Registered in a restrained palette of complex tones, Gerda Scheepers’ paintings take a less obvious narrative form, verging on abstraction. Beginning with photographs of previous sculptures as references, Scheepers works in thin layers of acrylic paint to create textured compositions that transcend the materiality of the original source. This process of addition and reduction promotes ambiguity, where the final image is open to interpretation, linked to the original sculpture only through psychological atmosphere or mood.
Melike Kara’s large-scale oil and acrylic painting, Yomund, is characterised by a combination of rhythm and symmetry. Unlike her previous works in which groups of colourful figures are more clearly evident, the figures in this work are masked and barely identifiable, traceable only through their various fleshy hues and vague outlines set against a recurring motif of white shapes. The embedded sense of hybridity found in the work speaks to ongoing processes of investigation engaged with by the artist - an interweaving of memories, stories and personal histories that pays homage to displaced people and cultures, both contemporary and historical - informed by her own family’s experience.
Combining paint with mixed media - fabric, lace, shoe straps, currency notes, party streamers, synthetic hair - Kresiah Mukhwazi’s Chemical Reactions broadens the formal scope of the exhibition.
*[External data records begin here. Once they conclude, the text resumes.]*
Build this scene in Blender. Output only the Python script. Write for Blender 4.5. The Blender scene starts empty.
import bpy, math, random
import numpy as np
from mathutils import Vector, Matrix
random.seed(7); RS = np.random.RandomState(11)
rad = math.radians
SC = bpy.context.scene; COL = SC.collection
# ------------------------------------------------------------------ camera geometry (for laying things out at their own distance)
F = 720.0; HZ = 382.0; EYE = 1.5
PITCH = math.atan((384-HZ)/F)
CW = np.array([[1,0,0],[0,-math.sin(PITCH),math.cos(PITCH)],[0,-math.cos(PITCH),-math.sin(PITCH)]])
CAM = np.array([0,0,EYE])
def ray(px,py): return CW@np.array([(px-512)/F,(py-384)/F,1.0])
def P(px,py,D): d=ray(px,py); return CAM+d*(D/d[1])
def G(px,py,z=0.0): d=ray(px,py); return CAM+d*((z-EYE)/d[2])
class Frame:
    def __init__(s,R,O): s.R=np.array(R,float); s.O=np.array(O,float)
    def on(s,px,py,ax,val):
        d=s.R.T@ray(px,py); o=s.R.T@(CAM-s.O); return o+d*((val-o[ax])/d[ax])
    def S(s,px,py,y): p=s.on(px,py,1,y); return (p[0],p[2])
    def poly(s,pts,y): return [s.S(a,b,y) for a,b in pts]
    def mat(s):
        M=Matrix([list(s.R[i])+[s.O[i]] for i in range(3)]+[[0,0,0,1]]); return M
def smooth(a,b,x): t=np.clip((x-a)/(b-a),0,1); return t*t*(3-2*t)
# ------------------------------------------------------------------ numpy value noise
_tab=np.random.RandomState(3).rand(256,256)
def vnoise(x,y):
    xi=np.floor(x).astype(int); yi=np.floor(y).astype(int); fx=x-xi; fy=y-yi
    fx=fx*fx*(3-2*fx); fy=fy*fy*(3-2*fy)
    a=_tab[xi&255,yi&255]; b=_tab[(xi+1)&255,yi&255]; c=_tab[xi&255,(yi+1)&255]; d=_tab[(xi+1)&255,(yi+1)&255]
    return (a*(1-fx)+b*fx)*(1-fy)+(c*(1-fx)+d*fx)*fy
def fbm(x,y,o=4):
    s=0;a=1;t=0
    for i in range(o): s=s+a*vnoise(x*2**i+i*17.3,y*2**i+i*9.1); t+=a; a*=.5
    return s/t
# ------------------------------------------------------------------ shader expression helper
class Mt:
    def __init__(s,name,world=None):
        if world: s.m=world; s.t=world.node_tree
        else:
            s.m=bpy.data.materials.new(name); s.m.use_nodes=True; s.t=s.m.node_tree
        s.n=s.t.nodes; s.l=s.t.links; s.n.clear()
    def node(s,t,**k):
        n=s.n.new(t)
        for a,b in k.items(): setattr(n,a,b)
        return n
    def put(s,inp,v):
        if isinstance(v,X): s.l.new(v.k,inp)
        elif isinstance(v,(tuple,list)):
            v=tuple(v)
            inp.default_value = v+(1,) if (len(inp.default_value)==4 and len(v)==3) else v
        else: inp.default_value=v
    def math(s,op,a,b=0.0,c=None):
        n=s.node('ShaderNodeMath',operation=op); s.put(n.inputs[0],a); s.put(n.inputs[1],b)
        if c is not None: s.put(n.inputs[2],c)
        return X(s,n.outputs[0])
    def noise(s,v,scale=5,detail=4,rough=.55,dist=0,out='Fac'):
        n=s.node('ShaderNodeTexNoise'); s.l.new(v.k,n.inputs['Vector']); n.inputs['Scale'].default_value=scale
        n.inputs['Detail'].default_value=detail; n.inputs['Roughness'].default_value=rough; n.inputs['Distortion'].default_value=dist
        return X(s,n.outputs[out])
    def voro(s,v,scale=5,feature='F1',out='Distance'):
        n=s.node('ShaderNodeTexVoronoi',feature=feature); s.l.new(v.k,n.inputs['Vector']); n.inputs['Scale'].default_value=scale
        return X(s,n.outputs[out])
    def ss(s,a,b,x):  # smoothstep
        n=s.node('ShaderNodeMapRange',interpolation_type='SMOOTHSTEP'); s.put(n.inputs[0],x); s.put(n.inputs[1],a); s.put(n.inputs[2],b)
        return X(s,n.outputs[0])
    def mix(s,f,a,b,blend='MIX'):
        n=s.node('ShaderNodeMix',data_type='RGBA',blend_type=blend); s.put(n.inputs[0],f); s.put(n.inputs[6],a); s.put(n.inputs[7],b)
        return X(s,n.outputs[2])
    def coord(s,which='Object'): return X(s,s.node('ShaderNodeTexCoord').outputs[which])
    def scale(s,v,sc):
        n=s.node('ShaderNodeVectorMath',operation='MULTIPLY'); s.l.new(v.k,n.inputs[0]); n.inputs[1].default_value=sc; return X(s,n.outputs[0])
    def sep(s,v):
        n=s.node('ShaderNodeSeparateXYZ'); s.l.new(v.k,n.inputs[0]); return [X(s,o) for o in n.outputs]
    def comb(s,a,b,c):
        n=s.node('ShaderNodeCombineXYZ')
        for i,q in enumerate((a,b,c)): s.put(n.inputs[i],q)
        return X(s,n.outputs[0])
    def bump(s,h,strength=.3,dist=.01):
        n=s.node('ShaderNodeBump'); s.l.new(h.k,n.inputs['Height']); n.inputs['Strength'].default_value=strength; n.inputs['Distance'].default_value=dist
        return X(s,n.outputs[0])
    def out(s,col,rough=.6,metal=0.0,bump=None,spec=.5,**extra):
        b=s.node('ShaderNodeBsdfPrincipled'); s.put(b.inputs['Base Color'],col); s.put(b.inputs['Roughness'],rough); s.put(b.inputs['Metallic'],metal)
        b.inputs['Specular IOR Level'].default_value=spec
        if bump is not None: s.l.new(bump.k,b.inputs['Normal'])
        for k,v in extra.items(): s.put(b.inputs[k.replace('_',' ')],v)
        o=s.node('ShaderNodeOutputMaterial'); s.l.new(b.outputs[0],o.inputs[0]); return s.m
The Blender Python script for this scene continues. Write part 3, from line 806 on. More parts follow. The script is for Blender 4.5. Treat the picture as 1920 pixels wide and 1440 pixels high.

By incorporating these found objects and conceptually loaded materials, she gives character and texture to the crowd of figures nestled together. An ongoing concern in her practice, Mukhwazi’s work refers to personal experiences as well as current affairs to examine the politics of sexuality and gender-based violence.
By collapsing the distances between the artists’ localities and contexts, the exhibition gently nudges a conversation in which they can speak to each other, across place, through a relation in painting.